I haven't read the book, but it sounds like the answer may be there.
My impression/speculation is that prefixing functions comes from the historical process turning prose into notation. You start with “sine of a” and that eventually becomes “sin a”, etc. Later the idea of a generic f(x) was from the early 18th century.
The spatial organization of written matrix notation is directly lifted from the way people wrote systems of simultaneous linear equations. Just take the variables out and put all of the numbers in a grid.
The subject is poorly taught imho. It's used for almost everything and yet most instruction focus on the matrix and vector operations without tying it to other things.
It's not as though there are no YouTube millionaires, after all.
Determinants, yes. Matrices, no.
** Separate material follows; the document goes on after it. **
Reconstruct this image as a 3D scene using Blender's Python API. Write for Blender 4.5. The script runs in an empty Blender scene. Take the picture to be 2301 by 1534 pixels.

Matrices were originally invented by Arthur Cayley as a formalism for describing linear transformations.
Mathematicians making historical claims ought to cite their sources. Mathematicians should also define what their terms mean, otherwise it's not clear what they're saying. I'm defining matrices as a certain number system which supports operations called "plus" and "times" (for the pedants, a preadditive category).
[edit]
Secondary sources: If we look here [1], matrices were invented in parallel by Sylvester and Cayley. Cayley invented the notion of a linear transformation first (1845), and in parallel Sylvester developed a notion of "matrix" to study determinants (1850), and then Cayley finally combined the two ideas to form the modern matrix algebra (1858). Therefore the claim that matrices are older than their modern perspective in terms of vectors and transformations isn't true.